_SET PROBLEM_
Drop every picture and copy exactly the lines from the one with "Continue the Blender" through the last line of the listing below.

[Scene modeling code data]
--- begin ---

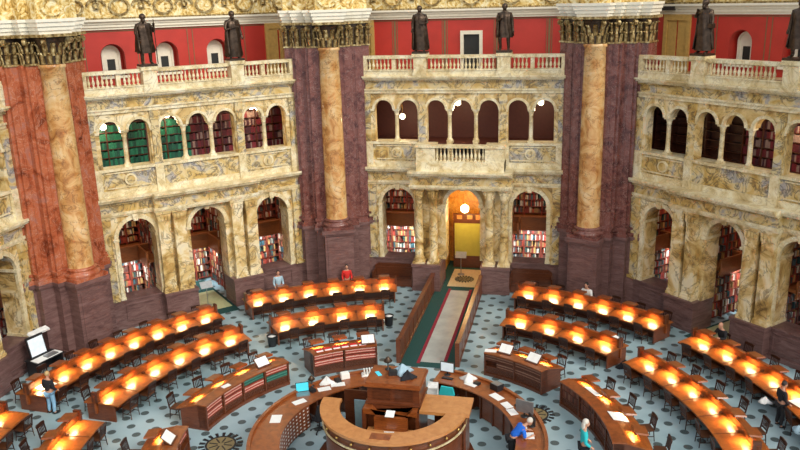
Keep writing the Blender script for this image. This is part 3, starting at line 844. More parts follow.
def joints(pose):
    # facing +Y ; x to the figure's right
    J = {}
    if pose in ('stand', 'lean'):
        J.update(pelvis=V((0, 0, .95)), spine=V((0, 0, 1.15)), chest=V((0, .0, 1.36)), neck=V((0, .01, 1.52)), head=V((0, .04, 1.66)))
        for s, q in ((1, 'r'), (-1, 'l')):
            J.update({'hip' + q: V((s * .10, 0, .88)), 'knee' + q: V((s * .12, .03, .48)), 'ank' + q: V((s * .13, -.02, .09)), 'toe' + q: V((s * .15, .15, .03)),
                      'sho' + q: V((s * .19, 0, 1.42)), 'elb' + q: V((s * .25, .0, 1.13)), 'wri' + q: V((s * .22, .18, .98))})
        if pose == 'lean':
            for n_ in list(J):
                if J[n_].z > 1.0 and not n_.startswith(('hip', 'knee', 'ank', 'toe')):
                    J[n_] = V((0, 0, .93)) + Matrix.Rotation(-rad(48), 3, 'X') @ (J[n_] - V((0, 0, .93)))
            for s, q in ((1, 'r'), (-1, 'l')):
                J['wri' + q] = V((s * .2, .62, 1.02)); J['elb' + q] = V((s * .3, .38, 1.0))
            J['head'] += V((0, .02, .03))
    if pose == 'sit':
        J.update(pelvis=V((0, -.05, .55)), spine=V((0, -.04, .75)), chest=V((0, .02, .96)), neck=V((0, .05, 1.12)), head=V((0, .10, 1.26)))
        for s, q in ((1, 'r'), (-1, 'l')):
            J.update({'hip' + q: V((s * .10, 0, .53)), 'knee' + q: V((s * .13, .42, .52)), 'ank' + q: V((s * .13, .42, .09)), 'toe' + q: V((s * .14, .58, .03)),
                      'sho' + q: V((s * .19, .02, 1.02)), 'elb' + q: V((s * .27, .14, .78)), 'wri' + q: V((s * .17, .38, .84))})
    return J
LIMB = dict(pelvis=(.15, .11), spine=(.13, .10), chest=(.16, .11), neck=.055, head=.06, hipr=.09, hipl=.09, kneer=.06, kneel=.06, ankr=.04, ankl=.04, toer=.035, toel=.035,
            shor=.065, shol=.065, elbr=.042, elbl=.042, wrir=.028, wril=.028)
EDG = [('pelvis', 'spine'), ('spine', 'chest'), ('chest', 'neck'), ('neck', 'head')] + [e for q in 'rl' for e in (('pelvis', 'hip' + q), ('hip' + q, 'knee' + q), ('knee' + q, 'ank' + q), ('ank' + q, 'toe' + q), ('chest', 'sho' + q), ('sho' + q, 'elb' + q), ('elb' + q, 'wri' + q))]
def head_extra(J, tilt=0.0):
    e = MB(); h = J['head']; T = Matrix.Translation(h) @ Matrix.Rotation(tilt, 4, 'X')
    e.ell((0, .0, .04), .078, .098, .118, 14, 12, T); e.ell((0, .045, -.03), .055, .055, .06, 10, 8, T)
    e.prism([(-.014, .02), (.014, .02), (.018, -.015), (-.018, -.015)], .09, .118, T)
    for s in (-1, 1):
        e.ell((s * .08, -.005, .025), .012, .022, .032, 8, 6, T); e.ell((s * .03, .088, .045), .013, .01, .009, 8, 6, T)
    e.ell((0, .096, -.035), .026, .012, .009, 8, 6, T)
    # hands: palm, four fingers and a side thumb
    for q, s in (('r', 1), ('l', -1)):
        w = J['wri' + q]; d = (w - J['elb' + q]).normalized()
        side = V((-s, 0, 0)); side = (side - d * side.dot(d)).normalized(); nrm = d.cross(side).normalized()
        e.cyl(w - d * .02, w + d * .085, .03, .038, 8)
        for i, L in enumerate((.065, .078, .072, .055)):
            p = w + d * .08 + side * (.03 - .02 * i); m_ = p + d * L * .55; tip = m_ + (d * .7 + V((0, 0, -.7))).normalized() * L * .5
            e.cyl(p, m_, .0095, .009, 6); e.cyl(m_, tip, .009, .007, 6)
        p = w + d * .03 + side * .034; e.cyl(p, p + (d + side).normalized() * .06, .012, .009, 6)
    return e
def person(loc, rz, pose, shirt, trousers, hair, label, scale=1.0, long_hair=False, bald=False, long_sleeve=True, z0=0.0):
    root = tag(empty('person', loc, rz), label, 'person'); root.scale = (scale,) * 3
    J = joints(pose); R_ = dict(LIMB); R_['head'] = .05
    tilt = {'stand': -.15, 'lean': -.75, 'sit': -.35}[pose]
    b = bpy.data.objects.new('body', figure_mesh('body', J, EDG, R_, 'skin', head_extra(J, tilt))); col.objects.link(b); b.parent = root
    up = ['spine', 'chest', 'neck', 'pelvis', 'shor', 'shol', 'elbr', 'elbl'] + (['wrir', 'wril'] if long_sleeve else [])
    JS = {n_: J[n_].copy() for n_ in ['pelvis', 'spine', 'chest', 'neck', 'shor', 'elbr', 'shol', 'elbl'] + (['wrir', 'wril'] if long_sleeve else [])}
    JS['neck'] = J['chest'].lerp(J['neck'], .7)
    for q in 'rl':
        if long_sleeve: JS['wri' + q] = J['elb' + q].lerp(J['wri' + q], .9)
    RS = {n_: (tuple(x + .022 for x in LIMB[n_]) if isinstance(LIMB[n_], tuple) else LIMB[n_] + .018) for n_ in JS}; RS['neck'] = .075; RS['pelvis'] = (.175, .135)
    ES = [e for e in EDG if e[0] in JS and e[1] in JS]
    o = bpy.data.objects.new('shirt', figure_mesh('shirt', JS, ES, RS, shirt)); col.objects.link(o); o.parent = root
    JT = {n_: J[n_].copy() for n_ in ['pelvis', 'hipr', 'kneer', 'ankr', 'hipl', 'kneel', 'ankl']}
    RT = {n_: (tuple(x + .015 for x in LIMB[n_]) if isinstance(LIMB[n_], tuple) else LIMB[n_] + .02) for n_ in JT}
    o = bpy.data.objects.new('trousers', figure_mesh('trousers', JT, [e for e in EDG if e[0] in JT and e[1] in JT], RT, trousers)); col.objects.link(o); o.parent = root
    for q in 'rl':
        mb = MB(); a = J['ank' + q]; t = J['toe' + q]; mb.ell(((a.x + t.x) / 2, (a.y + t.y) / 2 + .01, .045), .05, .14, .05); mb.build('shoe', 'black', root)
    if not bald:
        mb = MB(); T = Matrix.Translation(J['head']) @ Matrix.Rotation(tilt, 4, 'X')
        mb.ell((0, -.022, .068), .09, .102, .105, 14, 10, T)
        if long_hair: mb.ell((0, -.07, -.05), .10, .06, .16, 12, 8, T)
        mb.build('hair', hair, root)
    return root

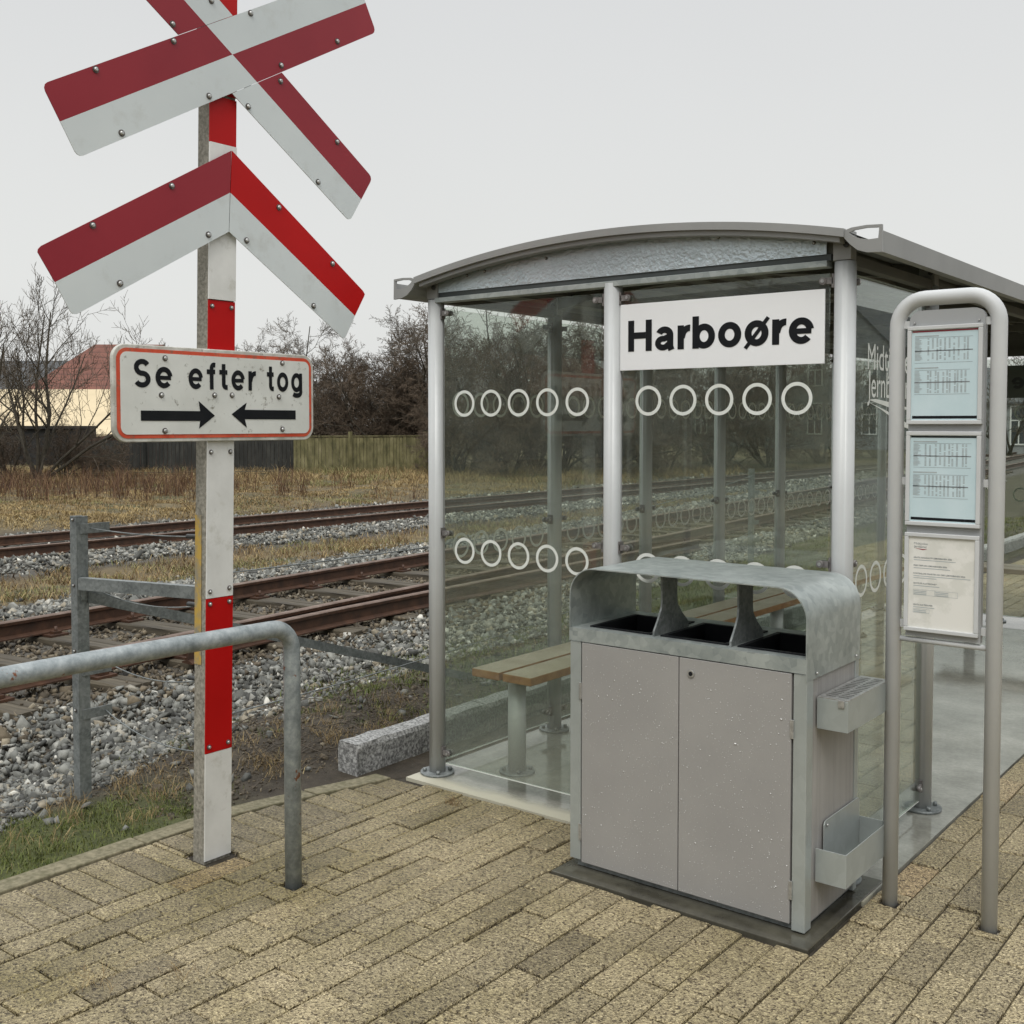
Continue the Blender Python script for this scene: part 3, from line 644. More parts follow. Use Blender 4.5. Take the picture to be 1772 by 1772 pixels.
scatter_stones('soil_pebbles', np.stack([x_, y_, gz(x_, y_)+0.002], -1), 0.004+RNG.gamma(1.6, 0.0038, len(x_)), np.clip(RNG.beta(1.4, 2, len(x_)), 0, 1), 'stone_brown', 'small pebbles strewn over the bare soil beside the shelter')
n = 17000; x_ = RNG.uniform(-5.15, -4.22, n); y_ = RNG.uniform(-1, 3.6, n); k_ = x_ < -4.36+0.14*np.sin(y_*4.1)-0.35*sstep(2.7, 3.4, y_); x_, y_ = x_[k_], y_[k_]
scatter_stones('fine_gravel', np.stack([x_, y_, gz(x_, y_)+RNG.uniform(-0.004, 0.008, len(x_))], -1), 0.006+RNG.gamma(1.5, 0.006, len(x_)), np.clip(RNG.beta(1.3, 1.9, len(x_)), 0, 1), 'stone', 'finer mixed gravel between the coarse ballast and the grass at left')
n = 60; x_ = RNG.uniform(-4.9, -3.9, n); y_ = RNG.uniform(2.1, 5.5, n)
scatter_stones('loose_stones', np.stack([x_, y_, gz(x_, y_)+0.008], -1), RNG.uniform(0.022, 0.045, n), RNG.uniform(0.1, 0.6, n), 'stone', 'larger loose stones on the soil near the sign pole')

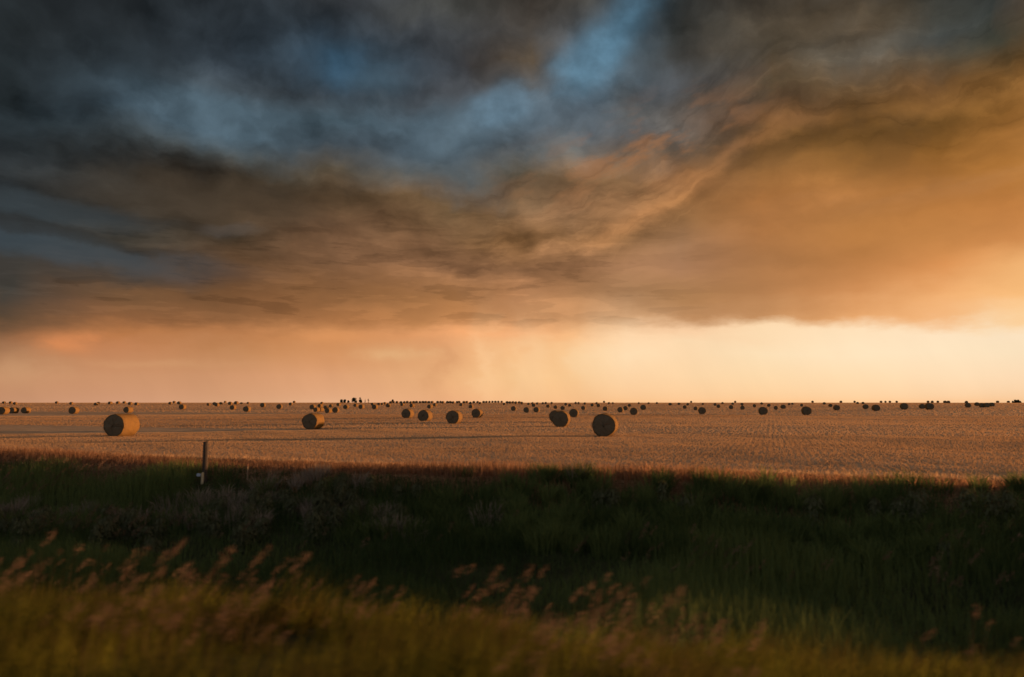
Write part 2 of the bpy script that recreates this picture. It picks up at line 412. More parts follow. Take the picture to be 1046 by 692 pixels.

--- end ---

_RESULT FOR THIS TASK_
Continue the Blender Python script for this scene: part 3, from line 644. More parts follow. Use Blender 4.5. Take the picture to be 1772 by 1772 pixels.
scatter_stones('soil_pebbles', np.stack([x_, y_, gz(x_, y_)+0.002], -1), 0.004+RNG.gamma(1.6, 0.0038, len(x_)), np.clip(RNG.beta(1.4, 2, len(x_)), 0, 1), 'stone_brown', 'small pebbles strewn over the bare soil beside the shelter')
n = 17000; x_ = RNG.uniform(-5.15, -4.22, n); y_ = RNG.uniform(-1, 3.6, n); k_ = x_ < -4.36+0.14*np.sin(y_*4.1)-0.35*sstep(2.7, 3.4, y_); x_, y_ = x_[k_], y_[k_]
scatter_stones('fine_gravel', np.stack([x_, y_, gz(x_, y_)+RNG.uniform(-0.004, 0.008, len(x_))], -1), 0.006+RNG.gamma(1.5, 0.006, len(x_)), np.clip(RNG.beta(1.3, 1.9, len(x_)), 0, 1), 'stone', 'finer mixed gravel between the coarse ballast and the grass at left')
n = 60; x_ = RNG.uniform(-4.9, -3.9, n); y_ = RNG.uniform(2.1, 5.5, n)
scatter_stones('loose_stones', np.stack([x_, y_, gz(x_, y_)+0.008], -1), RNG.uniform(0.022, 0.045, n), RNG.uniform(0.1, 0.6, n), 'stone', 'larger loose stones on the soil near the sign pole')

Write part 2 of the bpy script that recreates this picture. It picks up at line 412. More parts follow. Take the picture to be 1046 by 692 pixels.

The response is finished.